University of Warsaw
Warsaw University, in particular the Faculty of ‘Artes Liberales’, has a solid and acknowledged research and administrative staff and develops significant interdisciplinary group and individual research projects, which will be integrated within the activities of the project. The Faculty originated as the Centre for the Study of the Classical Tradition [Osrodek Badan nad Tradycja Antyczna, OBTA], but over the last 25 years developed into a fully-fledged centre for interdisciplinary studies in the humanities and this multi-faceted approach is applied also in the field of early modern and religious studies, represented at the Faculty by such units as the Centre for the Study of the Reformation and Intellectual Culture in Early Modern Europe, the Ioannes Dantiscus Correspondence Project or the Culture of the Polish Lithuanian-Commonwealth Research Laboratory or the Committee on the Byzantine Studies, whose members work on such aspects of religious studies as the role of religion in early modern Republic of Letters, relationships between religion and diplomacy, relations between theology and other disciplines of knowledge, social impact of religious ideas on social life, book history and religious texts in early modern period.
This interdisciplinary approach to the study of the past and religious culture is enabled by the fact that among the faculty members are scholars representing various methodological schools and disciplines, among them history, art history, philology, philosophy and theology.

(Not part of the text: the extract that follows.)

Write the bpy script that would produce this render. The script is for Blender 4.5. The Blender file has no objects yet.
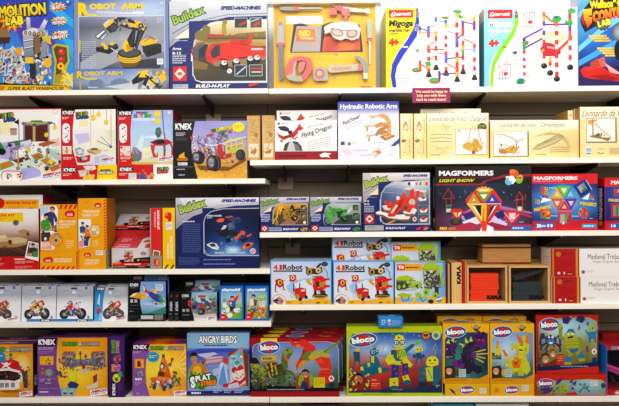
import bpy, bmesh, math, random
from mathutils import Vector, Matrix
C = bpy.context.scene.collection
sc = bpy.context.scene
R_ = math.radians
# ------------------------------------------------------------------ camera
D = 3.1; FPX = 620.0; CAMZ = 1.46
YAW, ROLL = 0.0126, -0.0065
cam = bpy.data.objects.new('camera', bpy.data.cameras.new('camera')); C.objects.link(cam)
cam.data.sensor_width = 36; cam.data.lens = 36*FPX/619; cam.data.clip_start = .05
MC = Matrix.Rotation(YAW, 3, 'Z') @ Matrix.Rotation(R_(90), 3, 'X') @ Matrix.Rotation(ROLL, 3, 'Z')
cam.location = (0, -D, CAMZ); cam.rotation_euler = MC.to_euler()
sc.camera = cam
CL = Vector((0, -D, CAMZ))
def PT(px, py, Y=0.0):                       # a point of the plane y=Y seen at a pixel
    d = MC @ Vector((px-309.5, -(py-203.0), -FPX))
    return CL + d*((Y+D)/d.y)
# ------------------------------------------------------------------ colours and materials
PAL = dict(w='f2f2f0', k='16161a', r='d01a1c', y='f6cc14', b='1c3f94', g='3f9a34', o='ee7c1c', p='5f2f86',
           n='6b4128', s='9aa0a8', t='d9b878', c='3fa4e0', m='9c1f5c', d='3a3c42', l='a8cc2c', e='f3e6b8')
_cc = {}
def col(c):
    if not isinstance(c, str): return c
    if c in _cc: return _cc[c]
    h = PAL.get(c, c)
    if len(h) == 3: h = ''.join(q*2 for q in h)
    v = [int(h[i:i+2], 16)/255 for i in (0, 2, 4)]
    r = tuple((((x+.055)/1.055)**2.4 if x > .04045 else x/12.92)**1.12*.94 for x in v)
    _cc[c] = r
    return r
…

Among the current research carried out at the Faculty one should name scholarly initiatives focused on the intersection of church history, diplomacy and history of scholarship (correspondence of Ioannes Dantiscus), study of political theology from the late Middle Ages to present, studies focused on technology and the humanities, and research on early modern chronological controversies which originated at the intersection of natural sciences, humanism and religious culture.
Apart from the developed network between the Faculty and European research institutions, it also characterizes by a well-established and long-lasting tradition scholarly cooperation with scholars from Ukraine, Belarus and Russia and as such, the Faculty should be able to serve as facilitator of further contacts between the members of the project and scholars from these countries, providing thus an opportunity for further strengthening relations between the EU and non-EU scholars, exchange of ideas, and integration of research infrastructures.
The Faculty has a good experience with the national media: the faculty members are often cited as experts by the leading newspapers (e.g. Gazeta Wyborcza and Rzeczpospolita) and weekly opinion magazines (e.g. Polityka) and are frequent visitors to radio and TV programmes aimed at popularizing research to wider audience (Polish Radio 2; TVP Kultura). Among the members of the faculty there is a group of people dedicated to organizing public events for teenagers through collaboration with Warsaw high schools (special classes organized on a regular basis) and with National Fund for Children (Krajowy Fundusz na rzecz Dzieci; winter school on early modem culture organized since 2016 in Luslawice). The Faculty members are also active users of social media: the Faculty, the liberal arts college, research units and projected based at the faculty use various websites (Facebook, Twitter, Instagram) to increase the audience for their research and translate it into a more popular form. They are also active bloggers, which is yet another channel for distributing the ideas and research results achieved at the Faculty.
Key Personnel
Michal Choptiany, Principal Investigator, Assistant Professor and Head of the Centre for the Study of the Reformation and Early Modern Intellectual Culture. He received PhD in Literary Studies from the Jagiellonian University in Cracow in 2013 and since that time he continues his research on late medieval and early modern chronological and calendrical controversies. His research interests include also Antitrinitarianism, Irenicism in early modern Poland-Lithuania, history of the book and reading in Central Europe and inter-confessional collaboration in the Republic of Letters. His publications include co-edited volumes of studies; editions of correspondence (J. Hevelius, Correspondence with Peter Crüger, Turnhout: Brepols, 2017, forthcoming), and articles and reviews in journals like History and Theory, Renaissance Quarterly, Odrodzenie i Reformacja w Polsce, Kwartalnik Historii Nauki i Techniki, Zapiski Historyczne.
Relevant publications and/or other products and services
S. J. G. Burton, M. Choptiany, and P. Wilczek (eds.), Protestant Majorities and Minorities: Confessional Boundaries and Contested Identities, Göttingen: Vandenhoeck & Ruprecht, forthcoming
in 2017/18 (Refo500 Academic Series).
M. Choptiany and P. Wilczek (eds.) (2017), Antytrynitaryzm w Pierwszej Rzeczypospolitej. Zródla – konteksty – oddzialywanie, Warszawa: Wydawnictwa Uniwersytetu Warszawskiego, in print (Kultura I Rzeczypospolitej w Dialogu z Europa, vol. 10).
Wilczek P. (2016), Polonia Reformata. Essays on the Polish Reformation(s), Göttingen: Vandenhoeck & Ruprecht.
P. Wilczek and S. J. G. Burton (eds.) The Brest Bible (1563): History, Language, Culture, Theology, in: Reformation and Renaissance Review, 17:1 (2015).